Winston Churchill, con su fina ironía, dijo que «durante una guerra la verdad es un bien tan valioso que debería ser protegido por un guardaespaldas de la mentira», y el senador por California Hiram Johnson declaró en 1917 que «la primera víctima cuando llega la guerra es la verdad».

Mentir ha sido norma habitual para algunos presidentes estadounidenses. William McKinley mintió en su campaña presidencial y en la guerra con España en 1898, pero lo hizo con indulgencia, pues reveló que andaba por la Casa Blanca buscando la inspiración divina, hasta que la encontró. El bueno de William no supo explicar cómo le llegó esa inspiración, pero no tenía dudas de que la había recibido. Richard Nixon, al que apodaron Tricky Dicky, algo así como «mentiroso blandengue», dimitió en 1974 por la sarta de embustes que arrastraba desde su campaña al Senado en 1950 hasta el escándalo Watergate. George W. Bush enlazó una falsedad tras otra para justificar la guerra de Irak, que causó cientos de miles de muertos en 2003 y desencadenó una escalada bélica y terrorista que todavía continúa. Bush hijo también alegó excusas divinas, pues este pinturero inculto conversaba de noche en animadas tertulias con el mismísimo Dios, quien, según Bush, le pidió que interviniera en Irak. Donald Trump todavía no ha contado su relación con el cielo. Es probable que el ego de este individuo sea tan grande que Dios le parezca un interlocutor por debajo de su nivel, pero en el asunto de mentir se ha convertido en un maestro al lado del cual sus mendaces antecesores parecen parvulitos de primer curso de falacias.

Con mentiras se sigue presentando la desastrosa acción política que Estados Unidos, Rusia y la Unión Europea han desarrollado en Afganistán, Irak, Siria o Libia, donde priman la guerra y los intereses de las multinacionales del petróleo y de las armas sobre la paz, el desarrollo económico y la cooperación internacional; ahí quedan los frutos podridos y un reguero de muertes que no parece tener pronto final.

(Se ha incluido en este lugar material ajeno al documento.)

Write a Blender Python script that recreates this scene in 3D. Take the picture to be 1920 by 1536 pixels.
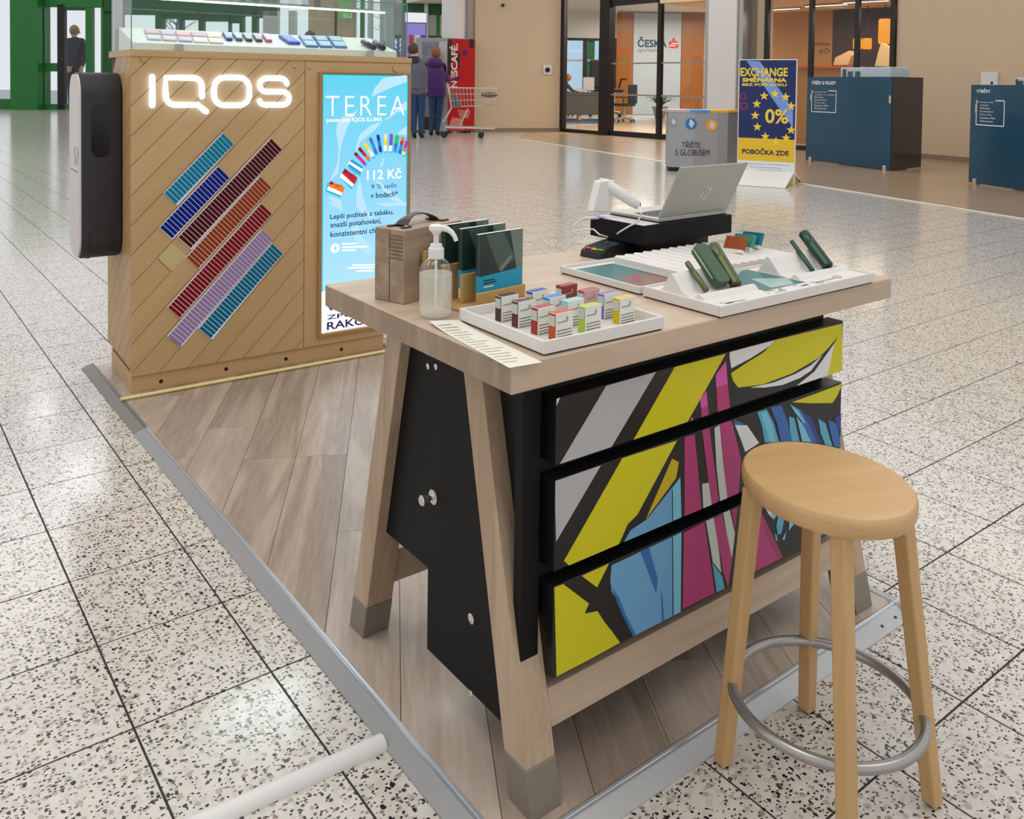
import bpy, bmesh, math, random
from mathutils import Vector, Matrix
random.seed(7)
for o in list(bpy.data.objects): bpy.data.objects.remove(o)
scn = bpy.context.scene
COL = scn.collection
# ------------------------------------------------------------------ camera
F, CX, CY = 1633.109, 928.984, 207.315          # focal length and principal point for a 1920x1536 frame
PITCH, ROLL, YAW = -0.031217, 0.012324, 0.640154
CAM = Vector((-0.9468, -1.2134, 1.4039))
fw = Vector((math.sin(YAW), math.cos(YAW), 0)); rt = Vector((math.cos(YAW), -math.sin(YAW), 0)); up = Vector((0, 0, 1))
fw, up = fw*math.cos(PITCH)+up*math.sin(PITCH), up*math.cos(PITCH)-fw*math.sin(PITCH)
rt, up = rt*math.cos(ROLL)+up*math.sin(ROLL), up*math.cos(ROLL)-rt*math.sin(ROLL)
cd = bpy.data.cameras.new('camera'); cam = bpy.data.objects.new('camera', cd); COL.objects.link(cam)
M = Matrix((( rt.x, up.x, -fw.x, CAM.x), (rt.y, up.y, -fw.y, CAM.y), (rt.z, up.z, -fw.z, CAM.z), (0, 0, 0, 1)))
cam.matrix_world = M
cd.sensor_fit = 'HORIZONTAL'; cd.sensor_width = 36; cd.lens = F/1920*36
cd.shift_x = (960-CX)/1920; cd.shift_y = (CY-768)/1920
cd.clip_start = 0.05; cd.clip_end = 300
scn.camera = cam
# ------------------------------------------------------------------ world, lights, exposure
W = bpy.data.worlds.new('overcast_sky'); scn.world = W; W.use_nodes = True
bg = W.node_tree.nodes['Background']; bg.inputs[0].default_value = (0.92, 0.955, 1.0, 1); bg.inputs[1].default_value = 0.80
scn.view_settings.view_transform = 'Standard'; scn.view_settings.look = 'None'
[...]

La última hazaña bélica de esta banda de iluminados troleros ha sido lanzar una superbomba de diez toneladas sobre Afganistán. El portavoz de Trump ha procurado tranquilizar conciencias indicando que «no se han causado daños a la población civil». Estupendo, las víctimas estarán contentísimas porque las han liquidado con una bomba moderna y no con gases químicos. Y es que donde esté un buen explosivo, que mata de una manera civilizada y como Dios manda, que se quite el gas sarín; ¡dónde va a parar!